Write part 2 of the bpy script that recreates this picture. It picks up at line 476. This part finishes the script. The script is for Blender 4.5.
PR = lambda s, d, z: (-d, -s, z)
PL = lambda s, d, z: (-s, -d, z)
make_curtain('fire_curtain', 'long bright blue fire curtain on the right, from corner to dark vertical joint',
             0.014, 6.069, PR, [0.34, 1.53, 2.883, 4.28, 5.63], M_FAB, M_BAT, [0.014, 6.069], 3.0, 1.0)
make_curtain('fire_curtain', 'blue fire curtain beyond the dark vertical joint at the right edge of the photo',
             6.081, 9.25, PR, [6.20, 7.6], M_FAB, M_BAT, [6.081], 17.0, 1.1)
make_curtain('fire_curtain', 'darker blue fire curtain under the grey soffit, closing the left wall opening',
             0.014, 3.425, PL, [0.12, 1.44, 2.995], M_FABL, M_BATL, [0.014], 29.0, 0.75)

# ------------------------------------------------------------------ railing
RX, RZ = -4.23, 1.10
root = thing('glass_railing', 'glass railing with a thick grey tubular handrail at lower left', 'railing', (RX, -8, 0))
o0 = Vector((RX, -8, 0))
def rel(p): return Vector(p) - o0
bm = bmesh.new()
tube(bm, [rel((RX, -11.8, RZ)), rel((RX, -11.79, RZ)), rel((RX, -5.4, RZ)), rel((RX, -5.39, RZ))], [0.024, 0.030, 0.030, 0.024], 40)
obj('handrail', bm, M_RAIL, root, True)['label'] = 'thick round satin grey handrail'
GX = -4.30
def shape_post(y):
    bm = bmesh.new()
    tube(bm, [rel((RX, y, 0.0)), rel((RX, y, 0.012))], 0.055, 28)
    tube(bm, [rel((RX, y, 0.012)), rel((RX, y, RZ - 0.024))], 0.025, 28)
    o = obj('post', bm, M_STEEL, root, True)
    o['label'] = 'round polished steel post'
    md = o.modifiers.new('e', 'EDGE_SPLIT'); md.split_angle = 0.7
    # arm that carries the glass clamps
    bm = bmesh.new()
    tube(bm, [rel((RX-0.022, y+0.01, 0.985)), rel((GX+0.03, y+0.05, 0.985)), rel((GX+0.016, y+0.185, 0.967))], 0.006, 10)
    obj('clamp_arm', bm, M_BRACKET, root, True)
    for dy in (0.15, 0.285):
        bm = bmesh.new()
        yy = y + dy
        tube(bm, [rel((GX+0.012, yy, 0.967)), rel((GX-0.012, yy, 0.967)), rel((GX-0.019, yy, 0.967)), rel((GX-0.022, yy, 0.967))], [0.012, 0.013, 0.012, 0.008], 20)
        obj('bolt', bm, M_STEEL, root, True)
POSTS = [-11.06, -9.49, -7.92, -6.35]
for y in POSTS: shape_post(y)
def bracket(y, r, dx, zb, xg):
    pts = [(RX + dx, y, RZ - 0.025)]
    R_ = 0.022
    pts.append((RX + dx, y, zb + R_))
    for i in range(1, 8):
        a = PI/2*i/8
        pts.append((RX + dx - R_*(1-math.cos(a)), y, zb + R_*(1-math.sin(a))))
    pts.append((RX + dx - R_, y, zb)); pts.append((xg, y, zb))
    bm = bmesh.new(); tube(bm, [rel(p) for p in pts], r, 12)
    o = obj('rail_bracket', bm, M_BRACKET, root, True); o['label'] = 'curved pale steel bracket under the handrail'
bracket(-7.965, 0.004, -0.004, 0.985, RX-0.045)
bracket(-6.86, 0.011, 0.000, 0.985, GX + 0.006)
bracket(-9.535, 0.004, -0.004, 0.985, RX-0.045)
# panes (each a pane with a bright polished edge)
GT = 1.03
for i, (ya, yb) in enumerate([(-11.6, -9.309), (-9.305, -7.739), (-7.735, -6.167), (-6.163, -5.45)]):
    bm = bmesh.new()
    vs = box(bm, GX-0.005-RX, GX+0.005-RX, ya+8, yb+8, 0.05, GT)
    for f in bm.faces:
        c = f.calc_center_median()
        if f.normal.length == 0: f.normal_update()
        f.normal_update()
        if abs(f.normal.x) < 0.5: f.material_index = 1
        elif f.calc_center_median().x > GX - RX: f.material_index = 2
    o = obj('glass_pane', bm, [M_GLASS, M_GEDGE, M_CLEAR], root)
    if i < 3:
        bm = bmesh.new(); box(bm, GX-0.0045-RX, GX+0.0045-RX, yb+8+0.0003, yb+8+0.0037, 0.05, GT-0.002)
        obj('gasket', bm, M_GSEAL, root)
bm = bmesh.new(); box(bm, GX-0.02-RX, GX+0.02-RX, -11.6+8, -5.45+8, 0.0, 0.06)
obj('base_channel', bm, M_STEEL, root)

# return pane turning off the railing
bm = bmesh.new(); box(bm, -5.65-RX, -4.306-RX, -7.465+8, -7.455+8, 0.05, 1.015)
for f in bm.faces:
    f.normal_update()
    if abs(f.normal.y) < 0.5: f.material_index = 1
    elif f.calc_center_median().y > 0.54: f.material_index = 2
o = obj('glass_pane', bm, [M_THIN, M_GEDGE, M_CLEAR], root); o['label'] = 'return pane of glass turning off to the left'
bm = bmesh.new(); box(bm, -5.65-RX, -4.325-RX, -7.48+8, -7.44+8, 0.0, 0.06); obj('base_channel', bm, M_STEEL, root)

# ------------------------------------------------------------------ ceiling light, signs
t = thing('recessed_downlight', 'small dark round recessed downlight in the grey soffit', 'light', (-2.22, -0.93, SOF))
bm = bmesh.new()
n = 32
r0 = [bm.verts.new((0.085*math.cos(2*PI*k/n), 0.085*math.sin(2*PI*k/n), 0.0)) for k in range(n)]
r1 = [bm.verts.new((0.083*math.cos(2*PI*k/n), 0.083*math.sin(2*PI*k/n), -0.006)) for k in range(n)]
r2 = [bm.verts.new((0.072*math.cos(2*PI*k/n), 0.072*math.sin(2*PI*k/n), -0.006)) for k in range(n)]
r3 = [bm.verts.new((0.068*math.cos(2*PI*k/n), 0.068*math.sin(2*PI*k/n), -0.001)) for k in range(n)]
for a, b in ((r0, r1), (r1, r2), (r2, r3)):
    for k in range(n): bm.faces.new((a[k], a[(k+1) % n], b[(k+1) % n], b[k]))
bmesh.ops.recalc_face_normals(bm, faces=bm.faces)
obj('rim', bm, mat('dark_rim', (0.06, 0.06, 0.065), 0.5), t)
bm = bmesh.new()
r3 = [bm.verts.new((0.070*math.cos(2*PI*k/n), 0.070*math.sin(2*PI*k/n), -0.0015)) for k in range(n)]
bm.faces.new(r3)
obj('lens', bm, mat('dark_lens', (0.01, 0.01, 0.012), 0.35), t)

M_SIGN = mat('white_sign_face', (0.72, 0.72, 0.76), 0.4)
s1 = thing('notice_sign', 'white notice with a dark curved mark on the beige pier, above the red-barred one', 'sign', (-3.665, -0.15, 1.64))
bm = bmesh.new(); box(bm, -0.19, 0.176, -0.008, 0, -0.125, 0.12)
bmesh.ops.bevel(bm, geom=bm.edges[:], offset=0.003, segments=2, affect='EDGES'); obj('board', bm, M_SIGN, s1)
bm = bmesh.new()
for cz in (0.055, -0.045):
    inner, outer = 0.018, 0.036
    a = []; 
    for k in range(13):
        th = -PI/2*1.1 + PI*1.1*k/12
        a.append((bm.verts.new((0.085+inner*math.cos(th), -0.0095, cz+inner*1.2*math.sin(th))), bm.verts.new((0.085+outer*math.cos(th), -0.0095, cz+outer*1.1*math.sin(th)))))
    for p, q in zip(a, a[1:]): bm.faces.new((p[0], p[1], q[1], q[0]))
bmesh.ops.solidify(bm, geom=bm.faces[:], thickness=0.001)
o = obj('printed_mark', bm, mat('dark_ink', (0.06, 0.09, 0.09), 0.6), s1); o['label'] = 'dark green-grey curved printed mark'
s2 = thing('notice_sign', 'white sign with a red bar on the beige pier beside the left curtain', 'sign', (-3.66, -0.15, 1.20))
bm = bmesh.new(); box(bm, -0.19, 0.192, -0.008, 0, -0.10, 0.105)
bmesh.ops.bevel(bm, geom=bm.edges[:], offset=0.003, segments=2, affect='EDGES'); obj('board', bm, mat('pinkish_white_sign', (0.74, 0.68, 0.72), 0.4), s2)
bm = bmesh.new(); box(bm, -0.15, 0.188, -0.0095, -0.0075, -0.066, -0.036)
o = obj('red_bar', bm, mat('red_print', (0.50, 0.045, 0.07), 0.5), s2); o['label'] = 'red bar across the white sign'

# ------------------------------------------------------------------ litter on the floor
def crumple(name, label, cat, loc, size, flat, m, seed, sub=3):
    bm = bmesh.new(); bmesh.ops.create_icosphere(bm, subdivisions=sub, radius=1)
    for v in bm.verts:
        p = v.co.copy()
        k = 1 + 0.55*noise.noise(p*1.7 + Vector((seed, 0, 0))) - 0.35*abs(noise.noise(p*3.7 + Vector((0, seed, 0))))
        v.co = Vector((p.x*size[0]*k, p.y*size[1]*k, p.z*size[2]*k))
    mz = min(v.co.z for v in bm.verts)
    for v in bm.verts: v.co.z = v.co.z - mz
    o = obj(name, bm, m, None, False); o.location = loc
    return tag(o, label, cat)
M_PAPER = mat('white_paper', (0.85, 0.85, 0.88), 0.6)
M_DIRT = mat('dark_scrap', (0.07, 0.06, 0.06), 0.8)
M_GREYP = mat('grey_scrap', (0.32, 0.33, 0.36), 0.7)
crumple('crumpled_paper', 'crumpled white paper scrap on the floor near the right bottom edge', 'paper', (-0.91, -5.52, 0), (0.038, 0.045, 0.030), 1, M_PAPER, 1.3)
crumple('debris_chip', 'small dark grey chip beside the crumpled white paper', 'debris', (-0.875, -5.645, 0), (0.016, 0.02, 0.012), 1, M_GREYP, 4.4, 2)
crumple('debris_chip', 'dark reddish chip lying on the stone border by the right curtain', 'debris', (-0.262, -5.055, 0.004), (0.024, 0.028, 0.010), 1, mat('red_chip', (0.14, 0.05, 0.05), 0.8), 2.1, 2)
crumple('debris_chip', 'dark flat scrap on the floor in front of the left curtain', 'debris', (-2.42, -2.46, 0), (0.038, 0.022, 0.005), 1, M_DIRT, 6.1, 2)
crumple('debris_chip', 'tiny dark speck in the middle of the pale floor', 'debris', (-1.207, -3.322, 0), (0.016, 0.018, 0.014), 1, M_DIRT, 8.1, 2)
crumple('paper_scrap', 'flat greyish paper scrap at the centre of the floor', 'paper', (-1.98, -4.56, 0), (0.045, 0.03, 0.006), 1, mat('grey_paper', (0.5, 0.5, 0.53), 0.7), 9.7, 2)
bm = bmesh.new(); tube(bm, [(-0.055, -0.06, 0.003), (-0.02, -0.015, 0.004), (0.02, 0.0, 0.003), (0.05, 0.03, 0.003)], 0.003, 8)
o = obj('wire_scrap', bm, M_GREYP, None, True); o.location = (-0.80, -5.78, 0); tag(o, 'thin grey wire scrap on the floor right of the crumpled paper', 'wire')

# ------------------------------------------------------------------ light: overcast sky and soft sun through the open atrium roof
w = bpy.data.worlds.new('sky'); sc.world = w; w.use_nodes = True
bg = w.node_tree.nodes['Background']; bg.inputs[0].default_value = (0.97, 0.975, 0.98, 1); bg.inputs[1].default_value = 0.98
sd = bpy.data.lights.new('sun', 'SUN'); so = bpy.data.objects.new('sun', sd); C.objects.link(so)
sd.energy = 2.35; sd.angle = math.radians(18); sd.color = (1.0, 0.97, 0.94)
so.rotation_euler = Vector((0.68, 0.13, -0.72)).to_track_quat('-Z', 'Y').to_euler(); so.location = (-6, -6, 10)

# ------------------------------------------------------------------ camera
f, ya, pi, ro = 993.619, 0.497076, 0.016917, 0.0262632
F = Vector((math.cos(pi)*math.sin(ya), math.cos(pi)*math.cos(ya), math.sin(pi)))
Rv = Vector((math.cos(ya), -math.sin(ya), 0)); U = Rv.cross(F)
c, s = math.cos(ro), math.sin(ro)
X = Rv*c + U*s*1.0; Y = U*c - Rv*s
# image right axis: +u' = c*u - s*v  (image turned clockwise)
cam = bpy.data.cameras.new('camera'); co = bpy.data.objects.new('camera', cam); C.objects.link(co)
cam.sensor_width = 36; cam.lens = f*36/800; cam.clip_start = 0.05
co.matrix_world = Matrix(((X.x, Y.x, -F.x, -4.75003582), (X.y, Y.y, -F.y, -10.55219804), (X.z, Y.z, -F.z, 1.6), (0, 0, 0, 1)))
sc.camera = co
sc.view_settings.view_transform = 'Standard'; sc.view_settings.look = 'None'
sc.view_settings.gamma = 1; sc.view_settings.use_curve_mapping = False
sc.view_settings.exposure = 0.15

= = = = =

> _Work to be completed_
Extract the first line above and each line after it up to and including the one with "[0.014], 29.0, 0.75)", please, exactly and with nothing else.

> _Solution to the problem_
Write part 2 of the bpy script that recreates this picture. It picks up at line 476. This part finishes the script. The script is for Blender 4.5.
PR = lambda s, d, z: (-d, -s, z)
PL = lambda s, d, z: (-s, -d, z)
make_curtain('fire_curtain', 'long bright blue fire curtain on the right, from corner to dark vertical joint',
             0.014, 6.069, PR, [0.34, 1.53, 2.883, 4.28, 5.63], M_FAB, M_BAT, [0.014, 6.069], 3.0, 1.0)
make_curtain('fire_curtain', 'blue fire curtain beyond the dark vertical joint at the right edge of the photo',
             6.081, 9.25, PR, [6.20, 7.6], M_FAB, M_BAT, [6.081], 17.0, 1.1)
make_curtain('fire_curtain', 'darker blue fire curtain under the grey soffit, closing the left wall opening',
             0.014, 3.425, PL, [0.12, 1.44, 2.995], M_FABL, M_BATL, [0.014], 29.0, 0.75)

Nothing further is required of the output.